Another of Miss Marple’s quotes, savage to the extreme, was on the subject of her modern novelist nephew:

“His poems have no capital letters in them, which is, I believe, the essence of modernity. His books are about unpleasant people leading lives of surpassing dullness.”

Unassuming old lady, able to tear the heart out of anyone who doesn’t impress her. I also particularly love this quote because it’s so true. I love modern fiction on the level of Midnight’s Children or Infinite Jest, but so much gets a pass as serious literature simply because it’s boring and miserable, which must mean it is Important. The 100 pages of Franzen’s The Corrections to which I had the fortitude to subject myself is some of the worst “literature” I’ve ever read. Unpleasant people and lives of surpassing dullness, indeed.

Agatha Christie, my mother, and me

Me, mom, dad, sister on a bridge in nature
My favorite family photo, featuring my dad, who is a big reason I love nature and didn’t end up an indoor kid. I’ll never have to write anything about that, because he’s going to live forever.

Agatha Christie gives you plenty to chew on in this novel. The frantic fitting together of every little detail as you read, hoping to prove to yourself that you’re smart enough to figure it out before the big reveal. The satisfaction of the big reveal itself, as the intricate structure of everything she’s built up to that point becomes apparent. The deep understanding of people, what they want, and how they act. Christie pulling all this out of a small village in the middle of a quiet old English county is perhaps the most impressive thing she does. It reflects actual life so well — no matter how little is happening, no matter how boring something appears to be, there is always depth to it, like a drop of water under a microscope shows an entire unimagined world, teeming with microbes.

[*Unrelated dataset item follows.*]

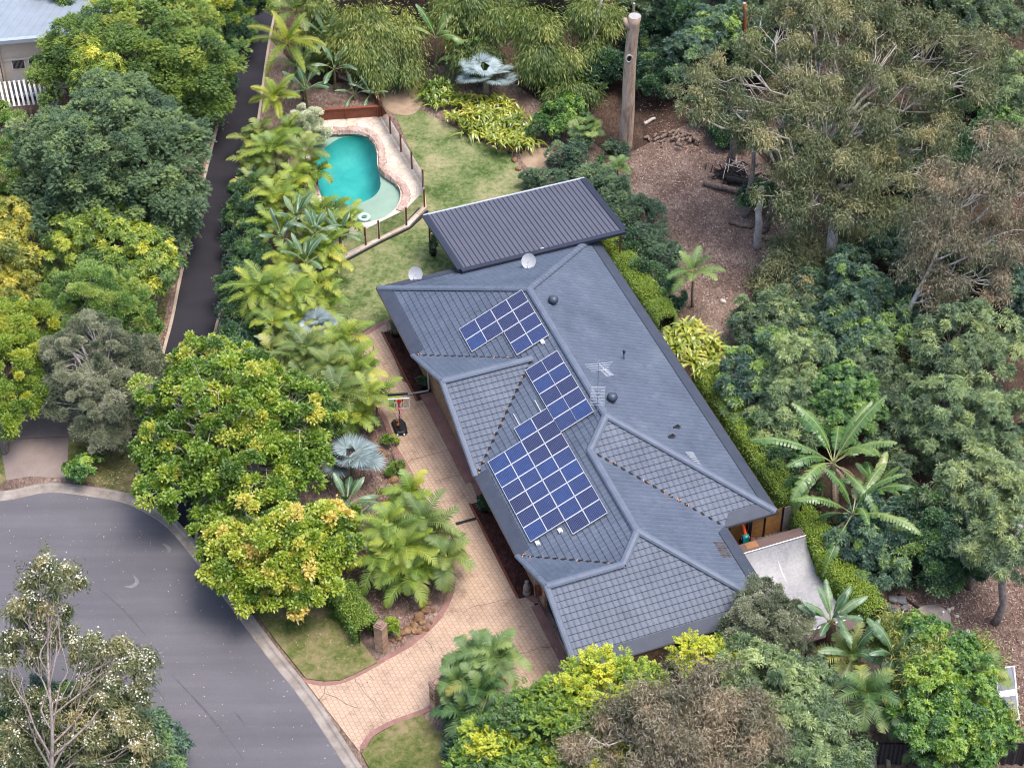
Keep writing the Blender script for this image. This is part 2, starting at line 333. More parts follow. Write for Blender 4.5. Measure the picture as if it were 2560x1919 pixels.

It helped me grieve for my mother because while I was reading it, she was right there with me. I’m so much like her that she won’t be gone until I stop breathing, and it’s comforting to be reminded of that. After I type these last words, I’ll stumble off to the kitchen, make myself salmon with shishito peppers, and watch The Defenders, continuing to lead a motherless life. While I’m writing this, and while reading The Murder at the Vicarage, I’m not motherless. Reading and writing are so much of my inheritance from her that doing those things brings her back. She’s with me, not in a mystical sense, but because she built who I am. 

Anyway, The Murder at the Vicarage is a good book, and you should probably read it.